Quand on parle de social au Conseil départemental de Lot-et-Garonne, la principale intéressée, c’est Christine Gonzato-Roques, vice-présidente en charge du développement social, de l’insertion et de l’habitat. De son côté aussi, l’idée d’investir d’un plan anti-fraude n’est pas au cœur des préoccupations actuelles. « Pour le contrôle des allocataires RSA, je ne brandirai pas des politiques semblables à celles d’Eric Ciotti. De tout temps, les pauvres ont semblé suspects. En 47, le nombre d’allocataires diminue, mais la masse d’allocations augmente, le retour à l’emploi chez nous est supérieur au niveau national. » Au tour de Sophie Borderie d’ajouter son petit « recadrage » : « Dire que quelqu’un peut accéder à une allocation en deux clics, c’est faux. Et faire croire qu’en luttant contre les bénéficiaires RSA, on pourrait mieux travailler notre budget, c’est presque de l’insulte morale », a-t-elle clamé, l’air agacée.
Revenons alors à l’opposition, où Guillaume Lepers est venu dans un premier temps apaiser les tensions avant d’en remettre une couche : « Vous devez être sourds, car vous vous exclamez pour pas grand chose.
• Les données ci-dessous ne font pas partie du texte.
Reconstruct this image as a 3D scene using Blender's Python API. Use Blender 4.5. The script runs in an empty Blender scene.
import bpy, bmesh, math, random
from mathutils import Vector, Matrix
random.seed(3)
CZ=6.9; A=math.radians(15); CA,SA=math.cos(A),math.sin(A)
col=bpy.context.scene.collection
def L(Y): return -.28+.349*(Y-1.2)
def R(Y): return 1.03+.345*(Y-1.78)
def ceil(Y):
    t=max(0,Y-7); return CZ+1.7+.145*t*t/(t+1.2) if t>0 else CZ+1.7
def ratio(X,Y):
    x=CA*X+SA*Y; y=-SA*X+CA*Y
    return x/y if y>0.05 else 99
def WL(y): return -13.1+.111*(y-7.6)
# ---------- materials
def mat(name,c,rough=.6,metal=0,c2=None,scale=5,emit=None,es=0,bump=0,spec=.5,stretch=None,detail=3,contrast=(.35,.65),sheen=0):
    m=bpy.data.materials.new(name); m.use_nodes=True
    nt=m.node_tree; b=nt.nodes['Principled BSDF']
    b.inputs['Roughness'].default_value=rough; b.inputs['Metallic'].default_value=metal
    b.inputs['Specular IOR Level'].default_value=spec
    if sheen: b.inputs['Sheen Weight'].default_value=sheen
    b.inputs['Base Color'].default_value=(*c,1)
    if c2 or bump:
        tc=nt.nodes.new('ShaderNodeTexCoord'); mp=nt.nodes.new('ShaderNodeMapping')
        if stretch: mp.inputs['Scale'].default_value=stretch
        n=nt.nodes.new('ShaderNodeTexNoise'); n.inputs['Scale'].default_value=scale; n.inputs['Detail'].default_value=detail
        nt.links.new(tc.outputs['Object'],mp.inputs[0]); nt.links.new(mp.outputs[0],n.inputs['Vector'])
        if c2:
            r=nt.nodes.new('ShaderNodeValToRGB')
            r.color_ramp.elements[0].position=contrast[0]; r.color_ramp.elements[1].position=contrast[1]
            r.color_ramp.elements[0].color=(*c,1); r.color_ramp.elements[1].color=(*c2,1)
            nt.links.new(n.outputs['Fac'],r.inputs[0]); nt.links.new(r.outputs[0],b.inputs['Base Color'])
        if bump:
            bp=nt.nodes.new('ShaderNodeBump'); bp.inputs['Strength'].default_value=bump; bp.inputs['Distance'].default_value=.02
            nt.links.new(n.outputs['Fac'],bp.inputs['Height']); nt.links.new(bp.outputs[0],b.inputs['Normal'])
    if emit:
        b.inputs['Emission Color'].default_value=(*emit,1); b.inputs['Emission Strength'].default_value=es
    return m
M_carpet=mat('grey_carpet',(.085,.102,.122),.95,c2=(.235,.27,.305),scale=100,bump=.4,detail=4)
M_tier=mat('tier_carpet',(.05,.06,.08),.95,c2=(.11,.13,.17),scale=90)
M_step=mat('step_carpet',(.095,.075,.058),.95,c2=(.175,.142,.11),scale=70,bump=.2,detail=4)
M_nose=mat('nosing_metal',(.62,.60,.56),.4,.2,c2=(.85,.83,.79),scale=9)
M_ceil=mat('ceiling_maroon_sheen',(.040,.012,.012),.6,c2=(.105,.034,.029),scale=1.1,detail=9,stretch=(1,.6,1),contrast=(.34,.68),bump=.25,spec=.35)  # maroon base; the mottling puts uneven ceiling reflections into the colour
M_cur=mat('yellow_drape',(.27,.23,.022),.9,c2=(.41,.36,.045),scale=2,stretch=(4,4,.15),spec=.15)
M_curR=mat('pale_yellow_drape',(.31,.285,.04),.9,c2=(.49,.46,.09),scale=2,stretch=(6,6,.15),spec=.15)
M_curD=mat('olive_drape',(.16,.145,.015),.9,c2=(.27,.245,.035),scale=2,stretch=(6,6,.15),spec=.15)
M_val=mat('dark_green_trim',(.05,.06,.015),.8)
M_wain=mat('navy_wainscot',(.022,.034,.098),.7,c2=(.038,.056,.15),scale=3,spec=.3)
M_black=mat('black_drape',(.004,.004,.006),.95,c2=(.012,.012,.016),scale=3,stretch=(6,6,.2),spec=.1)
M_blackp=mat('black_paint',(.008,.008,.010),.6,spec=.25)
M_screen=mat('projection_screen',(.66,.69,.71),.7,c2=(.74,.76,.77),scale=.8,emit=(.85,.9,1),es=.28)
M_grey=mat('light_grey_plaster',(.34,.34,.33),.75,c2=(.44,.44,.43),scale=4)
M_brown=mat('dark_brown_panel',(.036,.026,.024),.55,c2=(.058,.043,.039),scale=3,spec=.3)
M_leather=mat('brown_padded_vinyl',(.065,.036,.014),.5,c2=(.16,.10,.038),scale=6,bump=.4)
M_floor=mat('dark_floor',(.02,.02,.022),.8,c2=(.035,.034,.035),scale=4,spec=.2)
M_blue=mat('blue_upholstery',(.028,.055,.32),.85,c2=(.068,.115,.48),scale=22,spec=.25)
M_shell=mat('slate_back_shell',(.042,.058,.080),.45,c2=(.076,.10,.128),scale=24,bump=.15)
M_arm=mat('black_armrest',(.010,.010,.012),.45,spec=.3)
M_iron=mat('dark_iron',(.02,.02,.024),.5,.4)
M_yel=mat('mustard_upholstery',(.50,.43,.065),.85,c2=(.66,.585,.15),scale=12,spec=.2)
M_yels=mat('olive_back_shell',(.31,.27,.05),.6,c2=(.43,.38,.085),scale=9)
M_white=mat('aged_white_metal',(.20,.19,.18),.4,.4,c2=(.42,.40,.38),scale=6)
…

Nous voulions juste savoir où en était l’action de contrôle des fraudes. On veut que le dispositif RSA soit mieux expliqué et développé, notamment en aidant les bénéficiaires à remettre le pied à l’étrier en faisant quelques heures en entreprise. C’est remettre les gens en position active, il n’y a rien de démago là. Maintenant, vous m’épatez à dire que le Département ne va pas bien, vous avez rentré cette idée dans la tête des Lot-et-Garonnais ». le tourisme, la gestion de la lutte contre le harcèlement scolaire et le plan Bien Vieillir ont aussi été pointés par l’opposition durant le débat. De quoi annoncer un nouveau moment d’échanges vigoureux à l’occasion de voter le budget primitif en début d’année prochaine.